> _Task statement_: Restate the records below word for word.

> _Provided data_:
— Start —

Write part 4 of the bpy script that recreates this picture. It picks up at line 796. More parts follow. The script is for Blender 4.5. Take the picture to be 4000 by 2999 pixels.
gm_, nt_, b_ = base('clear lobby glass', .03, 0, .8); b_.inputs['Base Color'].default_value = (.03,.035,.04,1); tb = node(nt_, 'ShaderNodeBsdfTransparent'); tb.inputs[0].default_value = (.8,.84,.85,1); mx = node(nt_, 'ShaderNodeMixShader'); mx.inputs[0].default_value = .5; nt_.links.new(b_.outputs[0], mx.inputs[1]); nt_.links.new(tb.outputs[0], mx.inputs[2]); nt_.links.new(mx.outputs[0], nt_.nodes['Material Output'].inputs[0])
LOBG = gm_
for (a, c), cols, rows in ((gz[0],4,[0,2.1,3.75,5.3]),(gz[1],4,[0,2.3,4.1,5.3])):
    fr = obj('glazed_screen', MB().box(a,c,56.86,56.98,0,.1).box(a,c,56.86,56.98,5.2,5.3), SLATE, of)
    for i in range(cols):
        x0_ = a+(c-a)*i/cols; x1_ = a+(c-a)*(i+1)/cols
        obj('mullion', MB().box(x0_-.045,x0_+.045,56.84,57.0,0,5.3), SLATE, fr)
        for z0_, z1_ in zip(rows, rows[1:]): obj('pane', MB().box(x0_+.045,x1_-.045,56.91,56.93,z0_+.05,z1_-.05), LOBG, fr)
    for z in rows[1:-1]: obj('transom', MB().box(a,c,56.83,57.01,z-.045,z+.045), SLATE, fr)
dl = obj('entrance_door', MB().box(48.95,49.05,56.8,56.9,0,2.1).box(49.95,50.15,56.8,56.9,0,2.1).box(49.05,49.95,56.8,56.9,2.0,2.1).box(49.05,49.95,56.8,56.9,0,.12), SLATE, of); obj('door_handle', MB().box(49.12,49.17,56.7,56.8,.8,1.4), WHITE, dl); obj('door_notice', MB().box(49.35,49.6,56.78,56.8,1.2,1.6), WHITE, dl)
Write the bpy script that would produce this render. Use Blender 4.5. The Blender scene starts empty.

— End —

> _Final result_:
Write part 4 of the bpy script that recreates this picture. It picks up at line 796. More parts follow. The script is for Blender 4.5. Take the picture to be 4000 by 2999 pixels.
gm_, nt_, b_ = base('clear lobby glass', .03, 0, .8); b_.inputs['Base Color'].default_value = (.03,.035,.04,1); tb = node(nt_, 'ShaderNodeBsdfTransparent'); tb.inputs[0].default_value = (.8,.84,.85,1); mx = node(nt_, 'ShaderNodeMixShader'); mx.inputs[0].default_value = .5; nt_.links.new(b_.outputs[0], mx.inputs[1]); nt_.links.new(tb.outputs[0], mx.inputs[2]); nt_.links.new(mx.outputs[0], nt_.nodes['Material Output'].inputs[0])
LOBG = gm_
for (a, c), cols, rows in ((gz[0],4,[0,2.1,3.75,5.3]),(gz[1],4,[0,2.3,4.1,5.3])):
    fr = obj('glazed_screen', MB().box(a,c,56.86,56.98,0,.1).box(a,c,56.86,56.98,5.2,5.3), SLATE, of)
    for i in range(cols):
        x0_ = a+(c-a)*i/cols; x1_ = a+(c-a)*(i+1)/cols
        obj('mullion', MB().box(x0_-.045,x0_+.045,56.84,57.0,0,5.3), SLATE, fr)
        for z0_, z1_ in zip(rows, rows[1:]): obj('pane', MB().box(x0_+.045,x1_-.045,56.91,56.93,z0_+.05,z1_-.05), LOBG, fr)
    for z in rows[1:-1]: obj('transom', MB().box(a,c,56.83,57.01,z-.045,z+.045), SLATE, fr)
dl = obj('entrance_door', MB().box(48.95,49.05,56.8,56.9,0,2.1).box(49.95,50.15,56.8,56.9,0,2.1).box(49.05,49.95,56.8,56.9,2.0,2.1).box(49.05,49.95,56.8,56.9,0,.12), SLATE, of); obj('door_handle', MB().box(49.12,49.17,56.7,56.8,.8,1.4), WHITE, dl); obj('door_notice', MB().box(49.35,49.6,56.78,56.8,1.2,1.6), WHITE, dl)
Write the bpy script that would produce this render. Use Blender 4.5. The Blender scene starts empty.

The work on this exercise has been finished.